Ohne Finanzpolster dennoch eine Immobilie finanzieren
Für einige Kaufinteressierte ist das Thema Eigenkapital allerdings ein Problem. „Gerade junge Leute haben in der Regel noch keinen nennenswerten Betrag für eine Immobilie angespart“, sagt Tarkan Atik von der Dr. Klein-Baufinanzierung, einem bundesweit tätigen Finanzdienstleister. „Trotzdem möchten sie ihren Wunsch vom eigenen Haus oder der Eigentumswohnung nicht auf die lange Bank schieben.“
Einige Geldhäuser bieten auch eine 100-Prozent-Finanzierung an – die aber nicht für alle geeignet ist. Junge Menschen sollten sich gut überlegen, ob sie sich auf Jahre mit hohen Zahlungen für Zinsen und Tilgung belasten können. „Für Leute, die ein hohes Einkommen, aber kein Eigenkapital haben, kann das ein Weg sein“, sagt Dirk Eilinghoff vom Portal Finanztip.
Anschlussfinanzierung wird schwieriger
Auch Atik von der Dr. Klein-Baufinanzierung sieht die Nachteile einer 100-Prozent-Finanzierung: „Die Bank preist das Risiko mit ein, im Fall einer Zwangsverwertung nicht mehr den gesamten Betrag zurück zu bekommen. So wird die Finanzierung in jedem Fall teurer und sie dauert meistens auch länger.“ Denn aufgrund der höheren Raten kann meist nicht so viel getilgt werden, wie bei einer Finanzierung mit Eigenkapital. Das wiederum hat Auswirkungen auf die Anschlussfinanzierung: Nach Ablauf der Zinsbindung ist der dann noch abzutragende Kreditberg deutlich höher.

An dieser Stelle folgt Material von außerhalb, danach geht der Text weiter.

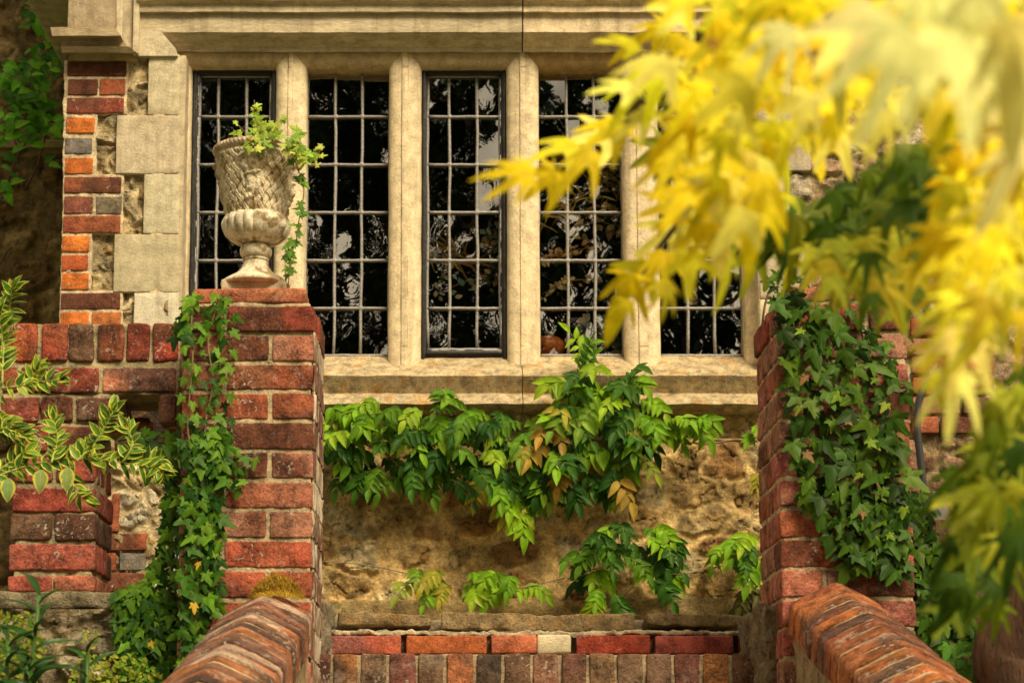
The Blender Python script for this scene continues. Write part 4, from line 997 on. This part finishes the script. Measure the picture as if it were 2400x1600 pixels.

So sieht eine gelungene 100-Prozent-Finanzierung aus
Eine Beispielrechnung macht deutlich, wie ein zu 100% finanzierter Hauskauf ablaufen könnte: Ein junges Paar, beide Ende 20, verfügt über ein gutes Einkommen und erwartet Gehaltssteigerungen. Das Haus, das die beiden kaufen wollen, kostet 350.000 Euro. Das vorhandene Eigenkapital beträgt etwa 36.000 Euro – gerade einmal 10%. Um eine Sicherheit zurückzulegen, beschließt das Paar, nur die Kaufnebenkosten wie Grunderwerbssteuer sowie Notarkosten selbst zu bezahlen und den gesamten Kaufpreis zu finanzieren. Hierfür zahlen sie monatlich 1.900 Euro. Damit tilgen sie zugleich so viel, dass das Haus nach 22 Jahren abbezahlt ist.
Eine lange Zinsbindung ist nicht mehr unbedingt ratsam
Als Faustregel gilt: Sind die Zinsen niedrig, es kündigt sich aber eine Erhöhung an, sind lange Zinsbindungen zu empfehlen. Ist der Fall andersherum, bindet man sich besser nicht zu lang und hat die Chance, zu besseren Konditionen später eine Anschlussfinanzierung abzuschließen.
Steht zum Beispiel eine Erbschaft an oder wird eine Versicherung fällig, sollte man mit der Bank Sondertilgungen vereinbaren. So ist man schneller mit der Abzahlung des Kredits fertig. Eine Baufinanzierung ist aber immer ein Einzelfall. „Wenn kein Eigenkapital eingebracht wird, sind die individuellen Rechnungen und Anpassungen wirklich entscheidend“, betont Atik. „Hier ist der Grat zwischen machbar und empfehlenswert besonders schmal.“
Um abzuschätzen, ob eine Käuferin oder ein Käufer auch langfristig die finanziellen Belastungen eines Haus- oder Wohnungskauf tragen kann, sollte sie oder er sich entsprechend beraten lassen.
Verbraucherschützende empfehlen, sich vom Bankberaterin oder Bankberater ausrechnen zulassen, wie hoch die Belastung nach Ablauf der Zinsbindung ausfällt, gemessen an gestiegenen Zinsen um beispielsweise ein bis zwei Prozent. Ist die Rate im Anschluss zu hoch, sollte die Zinsbindung länger sein.
Fazit: 100-Prozent-Finanzierung – ja oder nein?
Letztlich ist es immer eine Einzelfallentscheidung. Aber eines ist in jedem Fall klar: „Wer in ständiger Sorge lebt, dass unvorhergesehene Reparaturen oder Anschaffungen anfallen oder er sich während der Laufzeit keine angenehmen Dinge wie einen Urlaub leisten kann, der sollte von dem Vorhaben Abstand nehmen“, sagt Atik von der Dr. Klein-Baufinanzierung.